• **GIVEN DATA**

== == ==

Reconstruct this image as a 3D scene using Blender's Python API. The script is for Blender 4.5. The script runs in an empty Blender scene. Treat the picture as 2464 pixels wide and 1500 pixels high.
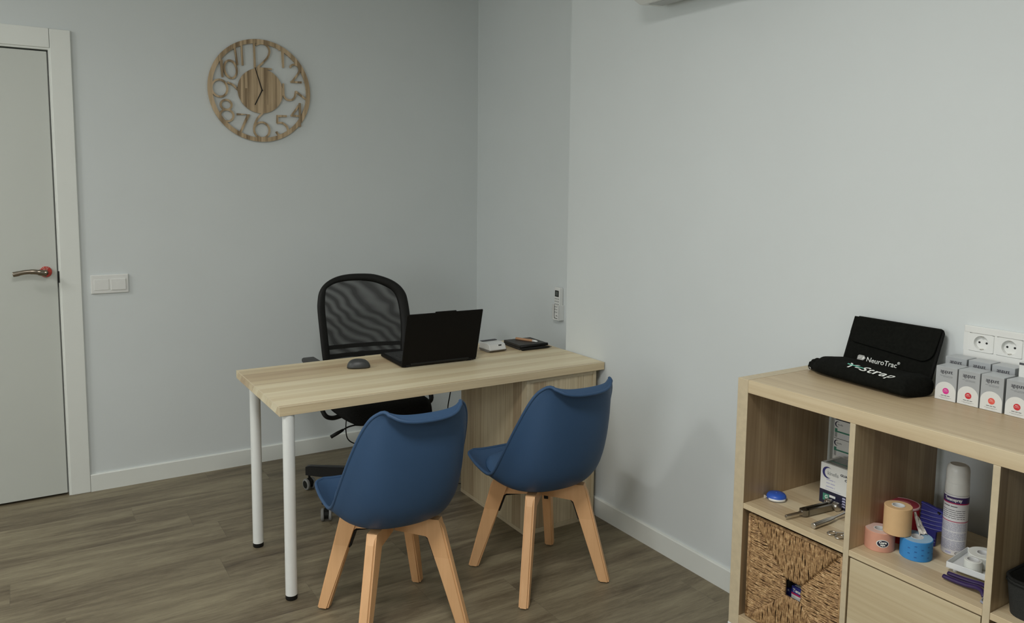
import bpy, bmesh, math, random
from mathutils import Vector, Matrix, noise
random.seed(7)
PI = math.pi
SC = bpy.context.scene
COL = SC.collection

# ------------------------------------------------------------------ camera
CX, CY, CZ = -2.2253, -4.2681, 1.5287
YAW, PITCH, ROLL = -0.5594, -0.1024, 0.0107
F_PX, PX, PY = 1888.89, 1228.65, 639.52
fwd = Vector((-math.sin(YAW)*math.cos(PITCH), math.cos(YAW)*math.cos(PITCH), math.sin(PITCH)))
r0 = Vector((math.cos(YAW), math.sin(YAW), 0)); u0 = r0.cross(fwd)
rt = r0*math.cos(ROLL)+u0*math.sin(ROLL); up = -r0*math.sin(ROLL)+u0*math.cos(ROLL)
cd = bpy.data.cameras.new('camera'); cam = bpy.data.objects.new('camera', cd); COL.objects.link(cam)
cam.matrix_world = Matrix(((rt.x, up.x, -fwd.x, CX), (rt.y, up.y, -fwd.y, CY), (rt.z, up.z, -fwd.z, CZ), (0, 0, 0, 1)))
cd.sensor_fit = 'HORIZONTAL'; cd.sensor_width = 36; cd.lens = F_PX/2464*36
cd.shift_x = (1232-PX)/2464; cd.shift_y = (PY-750)/2464; cd.clip_start = .05
SC.camera = cam

# ------------------------------------------------------------------ world, lights, exposure
w = bpy.data.worlds.new('world'); SC.world = w; w.use_nodes = True
w.node_tree.nodes['Background'].inputs[0].default_value = (.5, .55, .6, 1)
w.node_tree.nodes['Background'].inputs[1].default_value = .05
SC.view_settings.view_transform = 'Standard'; SC.view_settings.look = 'None'
SC.view_settings.gamma = 1; SC.view_settings.use_curve_mapping = False
SC.view_settings.exposure = 0.0
CEIL = 2.75
LAMPS = [(-2.0, -3.25, 32), (-4.2, -1.1, 28), (-3.3, -5.3, 14)]
def area(loc, rot, size, power, col):
    l = bpy.data.lights.new('light', 'AREA'); l.shape = 'RECTANGLE'; l.size, l.size_y = size; l.energy = power; l.color = col
    o = bpy.data.objects.new('light', l); o.location = loc; o.rotation_euler = rot; COL.objects.link(o); return o
for lx, ly, pw in LAMPS:
    area((lx, ly, CEIL-.03), (0, 0, 0), (.56, .56), pw, (1, .985, .955))
# daylight of the window in the left wall
area((-4.54, -3.6, 1.5), (0, -PI/2, 0), (1.3, 1.5), 28, (.95, .985, 1))

# ------------------------------------------------------------------ materials
def mat(name, col=(.8, .8, .8), rough=.5, metal=0, spec=.5, var=0, vscale=40, bump=0, bscale=200, sheen=0, coat=0):
    m = bpy.data.materials.new(name); m.use_nodes = True
    nt = m.node_tree; b = nt.nodes['Principled BSDF']
    b.inputs['Base Color'].default_value = (*col, 1); b.inputs['Roughness'].default_value = rough
    b.inputs['Metallic'].default_value = metal; b.inputs['Specular IOR Level'].default_value = spec
    if sheen: b.inputs['Sheen Weight'].default_value = sheen
    if coat: b.inputs['Coat Weight'].default_value = coat
    tc = nt.nodes.new('ShaderNodeTexCoord')
    if var:
        n = nt.nodes.new('ShaderNodeTexNoise'); n.inputs['Scale'].default_value = vscale; n.inputs['Detail'].default_value = 4
        nt.links.new(tc.outputs['Object'], n.inputs['Vector'])
        r = nt.nodes.new('ShaderNodeValToRGB'); r.color_ramp.elements[0].position = .3; r.color_ramp.elements[1].position = .7
        r.color_ramp.elements[0].color = (*[c*(1-var) for c in col], 1); r.color_ramp.elements[1].color = (*[min(1, c*(1+var)) for c in col], 1)
        nt.links.new(n.outputs['Fac'], r.inputs['Fac']); nt.links.new(r.outputs['Color'], b.inputs['Base Color'])
    if bump:
        n = nt.nodes.new('ShaderNodeTexNoise'); n.inputs['Scale'].default_value = bscale; n.inputs['Detail'].default_value = 3
        nt.links.new(tc.outputs['Object'], n.inputs['Vector'])
        bp = nt.nodes.new('ShaderNodeBump'); bp.inputs['Strength'].default_value = bump; bp.inputs['Distance'].default_value = .002
        nt.links.new(n.outputs['Fac'], bp.inputs['Height']); nt.links.new(bp.outputs['Normal'], b.inputs['Normal'])
    return m

def mth(nt, op, a, b=None):
    n = nt.nodes.new('ShaderNodeMath'); n.operation = op
    for i, v in enumerate((a, b)):
        if v is None: continue
        if isinstance(v, (int, float)): n.inputs[i].default_value = v
        else: nt.links.new(v, n.inputs[i])
    return n.outputs[0]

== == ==

• **WHAT YOU ARE ASKED TO DO**
Produce an exact copy of each line of data, skipping embedded images.

• **ANSWER TO THIS EXERCISE**
Reconstruct this image as a 3D scene using Blender's Python API. The script is for Blender 4.5. The script runs in an empty Blender scene. Treat the picture as 2464 pixels wide and 1500 pixels high.
import bpy, bmesh, math, random
from mathutils import Vector, Matrix, noise
random.seed(7)
PI = math.pi
SC = bpy.context.scene
COL = SC.collection

# ------------------------------------------------------------------ camera
CX, CY, CZ = -2.2253, -4.2681, 1.5287
YAW, PITCH, ROLL = -0.5594, -0.1024, 0.0107
F_PX, PX, PY = 1888.89, 1228.65, 639.52
fwd = Vector((-math.sin(YAW)*math.cos(PITCH), math.cos(YAW)*math.cos(PITCH), math.sin(PITCH)))
r0 = Vector((math.cos(YAW), math.sin(YAW), 0)); u0 = r0.cross(fwd)
rt = r0*math.cos(ROLL)+u0*math.sin(ROLL); up = -r0*math.sin(ROLL)+u0*math.cos(ROLL)
cd = bpy.data.cameras.new('camera'); cam = bpy.data.objects.new('camera', cd); COL.objects.link(cam)
cam.matrix_world = Matrix(((rt.x, up.x, -fwd.x, CX), (rt.y, up.y, -fwd.y, CY), (rt.z, up.z, -fwd.z, CZ), (0, 0, 0, 1)))
cd.sensor_fit = 'HORIZONTAL'; cd.sensor_width = 36; cd.lens = F_PX/2464*36
cd.shift_x = (1232-PX)/2464; cd.shift_y = (PY-750)/2464; cd.clip_start = .05
SC.camera = cam

# ------------------------------------------------------------------ world, lights, exposure
w = bpy.data.worlds.new('world'); SC.world = w; w.use_nodes = True
w.node_tree.nodes['Background'].inputs[0].default_value = (.5, .55, .6, 1)
w.node_tree.nodes['Background'].inputs[1].default_value = .05
SC.view_settings.view_transform = 'Standard'; SC.view_settings.look = 'None'
SC.view_settings.gamma = 1; SC.view_settings.use_curve_mapping = False
SC.view_settings.exposure = 0.0
CEIL = 2.75
LAMPS = [(-2.0, -3.25, 32), (-4.2, -1.1, 28), (-3.3, -5.3, 14)]
def area(loc, rot, size, power, col):
    l = bpy.data.lights.new('light', 'AREA'); l.shape = 'RECTANGLE'; l.size, l.size_y = size; l.energy = power; l.color = col
    o = bpy.data.objects.new('light', l); o.location = loc; o.rotation_euler = rot; COL.objects.link(o); return o
for lx, ly, pw in LAMPS:
    area((lx, ly, CEIL-.03), (0, 0, 0), (.56, .56), pw, (1, .985, .955))
# daylight of the window in the left wall
area((-4.54, -3.6, 1.5), (0, -PI/2, 0), (1.3, 1.5), 28, (.95, .985, 1))

# ------------------------------------------------------------------ materials
def mat(name, col=(.8, .8, .8), rough=.5, metal=0, spec=.5, var=0, vscale=40, bump=0, bscale=200, sheen=0, coat=0):
    m = bpy.data.materials.new(name); m.use_nodes = True
    nt = m.node_tree; b = nt.nodes['Principled BSDF']
    b.inputs['Base Color'].default_value = (*col, 1); b.inputs['Roughness'].default_value = rough
    b.inputs['Metallic'].default_value = metal; b.inputs['Specular IOR Level'].default_value = spec
    if sheen: b.inputs['Sheen Weight'].default_value = sheen
    if coat: b.inputs['Coat Weight'].default_value = coat
    tc = nt.nodes.new('ShaderNodeTexCoord')
    if var:
        n = nt.nodes.new('ShaderNodeTexNoise'); n.inputs['Scale'].default_value = vscale; n.inputs['Detail'].default_value = 4
        nt.links.new(tc.outputs['Object'], n.inputs['Vector'])
        r = nt.nodes.new('ShaderNodeValToRGB'); r.color_ramp.elements[0].position = .3; r.color_ramp.elements[1].position = .7
        r.color_ramp.elements[0].color = (*[c*(1-var) for c in col], 1); r.color_ramp.elements[1].color = (*[min(1, c*(1+var)) for c in col], 1)
        nt.links.new(n.outputs['Fac'], r.inputs['Fac']); nt.links.new(r.outputs['Color'], b.inputs['Base Color'])
    if bump:
        n = nt.nodes.new('ShaderNodeTexNoise'); n.inputs['Scale'].default_value = bscale; n.inputs['Detail'].default_value = 3
        nt.links.new(tc.outputs['Object'], n.inputs['Vector'])
        bp = nt.nodes.new('ShaderNodeBump'); bp.inputs['Strength'].default_value = bump; bp.inputs['Distance'].default_value = .002
        nt.links.new(n.outputs['Fac'], bp.inputs['Height']); nt.links.new(bp.outputs['Normal'], b.inputs['Normal'])
    return m

def mth(nt, op, a, b=None):
    n = nt.nodes.new('ShaderNodeMath'); n.operation = op
    for i, v in enumerate((a, b)):
        if v is None: continue
        if isinstance(v, (int, float)): n.inputs[i].default_value = v
        else: nt.links.new(v, n.inputs[i])
    return n.outputs[0]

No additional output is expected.